The World Has Gone Crazy About Alternative Energy


They say that the cure for high oil prices is higher oil prices. The so called alternative energy sources – solar, wind, biofuel, etc. did not need high oil prices, in order to earn a spot among the best performing stocks in the past couple years.

The biggest surprise in 2013 was the performance of solar stocks. After being the biggest dogs in the market for 3 years in a row, they suddenly started to report better than expected earnings. The market noticed that there might be an undergoing change in solar industry’s pricing power and started to bid all solar shares. Stocks like SolarCity, Sunpower, Sunedison and Canadian Solar more than quadrupled in 2013 alone.


This trend has had its indirect continuation in 2014. The best performing stocks so far this year are biofuel producers. Biofuel Energy is up 620% year-to-date. Pacific Ethanol is up the more “humble” 340% this year.
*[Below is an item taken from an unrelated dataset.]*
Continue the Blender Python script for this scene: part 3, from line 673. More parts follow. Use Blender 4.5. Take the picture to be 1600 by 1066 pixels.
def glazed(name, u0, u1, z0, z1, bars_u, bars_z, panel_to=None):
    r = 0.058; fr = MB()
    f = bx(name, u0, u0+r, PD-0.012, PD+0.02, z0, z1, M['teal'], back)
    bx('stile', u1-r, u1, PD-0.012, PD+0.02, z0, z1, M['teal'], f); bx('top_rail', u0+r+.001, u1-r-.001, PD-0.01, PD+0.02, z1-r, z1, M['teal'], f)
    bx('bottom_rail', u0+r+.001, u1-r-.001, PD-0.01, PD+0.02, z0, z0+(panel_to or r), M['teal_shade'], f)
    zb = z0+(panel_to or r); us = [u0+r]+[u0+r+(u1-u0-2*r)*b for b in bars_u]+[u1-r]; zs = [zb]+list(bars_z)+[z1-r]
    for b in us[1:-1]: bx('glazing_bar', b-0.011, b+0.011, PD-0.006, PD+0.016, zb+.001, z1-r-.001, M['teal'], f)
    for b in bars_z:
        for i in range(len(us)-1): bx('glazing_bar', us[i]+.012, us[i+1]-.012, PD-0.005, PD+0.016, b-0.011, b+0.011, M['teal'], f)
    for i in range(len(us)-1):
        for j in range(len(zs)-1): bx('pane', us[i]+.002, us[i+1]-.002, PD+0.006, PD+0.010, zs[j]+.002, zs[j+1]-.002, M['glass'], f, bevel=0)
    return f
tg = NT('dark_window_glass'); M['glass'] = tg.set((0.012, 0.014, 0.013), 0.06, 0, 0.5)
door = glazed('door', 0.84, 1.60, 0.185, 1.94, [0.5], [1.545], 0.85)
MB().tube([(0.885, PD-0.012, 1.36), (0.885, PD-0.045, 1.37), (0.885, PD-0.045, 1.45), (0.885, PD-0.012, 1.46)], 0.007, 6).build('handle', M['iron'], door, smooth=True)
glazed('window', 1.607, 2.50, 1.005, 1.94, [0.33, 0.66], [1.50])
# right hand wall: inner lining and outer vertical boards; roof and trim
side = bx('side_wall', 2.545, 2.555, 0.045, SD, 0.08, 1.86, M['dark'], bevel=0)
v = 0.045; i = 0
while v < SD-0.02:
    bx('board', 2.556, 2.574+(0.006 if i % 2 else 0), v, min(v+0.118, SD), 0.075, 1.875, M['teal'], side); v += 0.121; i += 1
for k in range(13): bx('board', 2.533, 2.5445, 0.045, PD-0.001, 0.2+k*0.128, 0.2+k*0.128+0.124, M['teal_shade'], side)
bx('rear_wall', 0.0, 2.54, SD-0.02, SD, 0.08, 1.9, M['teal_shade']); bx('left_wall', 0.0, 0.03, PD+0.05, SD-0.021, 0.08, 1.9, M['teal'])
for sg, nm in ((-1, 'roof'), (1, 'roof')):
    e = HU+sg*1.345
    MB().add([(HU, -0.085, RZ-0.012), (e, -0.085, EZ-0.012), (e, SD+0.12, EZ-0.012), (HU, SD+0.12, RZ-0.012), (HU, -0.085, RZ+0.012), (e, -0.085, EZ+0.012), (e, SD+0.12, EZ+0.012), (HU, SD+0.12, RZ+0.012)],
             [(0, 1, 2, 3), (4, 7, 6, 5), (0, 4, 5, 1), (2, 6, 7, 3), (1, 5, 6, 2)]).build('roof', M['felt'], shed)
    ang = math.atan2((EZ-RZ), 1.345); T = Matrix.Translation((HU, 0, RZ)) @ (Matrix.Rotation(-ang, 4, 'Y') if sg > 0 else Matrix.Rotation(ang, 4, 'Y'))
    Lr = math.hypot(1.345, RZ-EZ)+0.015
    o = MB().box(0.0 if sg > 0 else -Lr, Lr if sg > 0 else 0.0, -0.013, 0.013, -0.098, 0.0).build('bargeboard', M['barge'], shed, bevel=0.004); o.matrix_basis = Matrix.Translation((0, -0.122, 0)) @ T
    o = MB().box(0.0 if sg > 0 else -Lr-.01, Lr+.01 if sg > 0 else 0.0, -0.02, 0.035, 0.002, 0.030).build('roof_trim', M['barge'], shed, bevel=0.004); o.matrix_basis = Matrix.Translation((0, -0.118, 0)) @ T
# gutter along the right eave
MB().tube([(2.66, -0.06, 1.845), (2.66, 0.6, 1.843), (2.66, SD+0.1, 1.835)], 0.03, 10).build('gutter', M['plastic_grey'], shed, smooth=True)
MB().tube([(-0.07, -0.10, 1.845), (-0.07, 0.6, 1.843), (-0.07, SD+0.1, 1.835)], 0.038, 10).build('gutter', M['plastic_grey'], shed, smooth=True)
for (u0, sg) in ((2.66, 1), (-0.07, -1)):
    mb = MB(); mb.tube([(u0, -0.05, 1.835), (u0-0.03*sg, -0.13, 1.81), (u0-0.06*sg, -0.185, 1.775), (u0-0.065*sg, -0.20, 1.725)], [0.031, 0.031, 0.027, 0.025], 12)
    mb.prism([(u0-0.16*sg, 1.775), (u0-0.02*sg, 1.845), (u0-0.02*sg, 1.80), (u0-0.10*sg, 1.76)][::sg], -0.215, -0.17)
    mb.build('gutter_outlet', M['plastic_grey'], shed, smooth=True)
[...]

The last time biofuels and solar stocks were market leaders was in 2007-early 2008, when the price of crude oil passed $100 per barrel for the first time in history and there was rampant inflation. Today, the price of crude oil is near $100 again, but its effect on public psychology has significantly diminished. We have seen this number before and we have paid for it at the gas pump. $100 is the new normal. It is not something that people complain or talk about any more. We have accepted it and we won’t notice until crude oil climbs above $150 per barrel.

crude oil

What is interesting about the recent huge outperformance of alternative energy stocks is that there hasn’t been a big spike in oil in 2013 or 2014. If anything, in 2014 crude oil is trading near its year-to-date lows as the new form of horizontal drilling called fracking has helped us to find ample new supplies of oil and natural gas. Has the market ran out of stocks to bid that it is going after them or it is seeing a bigger trend in the making? We are more inclined to believe in the latter. It remains to be seen. The truth to the matter is that you didn’t have to know anything about big macro energy trends in order to profits from the moves in solar and biofuel stocks. All you had to do was to follow price and pay attention to stocks that were showing up on the 52-week high list.

Sand Is the New Gold

Sand Dunes in Gran Canaria

During the Gold Rush in the 1850s, merchants made a lot more money than gold diggers. During the fracking rush of our time, some of the biggest winners have been sand producers.

Fracking is a process of horizontal drilling for crude oil and natural gas. It requires thousand of tons of sand.

The three publicly traded sand companies have more than tripled in the past year – $HCLP, $SLCA and $EMES.

Screen Shot 2014-08-28 at 7.48.27 AM

I like the way HCLP is looking here. It is showing notable relative strength in a red tape as it is trying to break out from an eight-week base.


Google – When Expensive Is Cheap And Cheap Is Expensive


This week, Google marked 10 years since it became a public company. Here’s a quick reminder of the event from wikipedia:

In October 2003, while discussing a possible initial public offering of shares (IPO), Microsoft approached the company about a possible partnership or merger. The deal never materialized. In January 2004, Google announced the hiring of Morgan Stanley and Goldman Sachs Group to arrange an IPO. The IPO was projected to raise as much as $4 billion.

Google’s initial public offering took place on August 19, 2004. A total of 19,605,052 shares were offered at a price of $85 per share. Of that, 14,142,135 (another mathematical reference as √2 ≈ 1.4142135) were floated by Google and 5,462,917 by selling stockholders. The sale raised US$1.67 billion, and gave Google a market capitalization of more than $23 billion. Many of Google’s employees became instant paper millionaires. Yahoo!, a competitor of Google, also benefited from the IPO because it owns 2.7 million shares of Google.

For those that don’t remember how $GOOG traded, here’s a chart of the first couple months after its IPO.


10 years ago, Google was trading near $100 with a P/E of 130. Today, it is trading near $600 with a P/E of around 30. What is the lesson?

At the time of Google’s IPO, investors didn’t know about gmail, Youtube, Android and countless other cloud services, innovations and venture investments that Google was going to make. Most likely, Google’s management also had no idea that it will purchase and develop those services.

Some might make the valid argument that there’s no lesson at all. You cannot make statistically significant conclusions based on one case of a company that is everything but ordinary. If anything, there is evidence that buying a basket of the most expensive stocks in the market is a poor long-term investment.

And yet, if you study the history of most of the best performing stocks, you will realize that that had three things in common:

1) they spend a lot of time on the 52-week high list.
2) they were considered to be expensive at the beginning stages of their price ascent.
3) They managed to outgrow their high P/E ratios

Having a high P/E is not a guarantee of future success. On the contrary. It is a huge hurdle, because it signifies big expectations that need to be met. Market is forward-looking, but it is not naive. It might have big expectations for certain fast growing, innovative companies, but it also expects those companies to deliver at some point of time.

If you filter out all stocks with high P/E, you would have missed on almost every single winner in the stock market. Truth is that you would have missed on almost every single major loser too, but there is a very simple way to filter out the potential losers – price.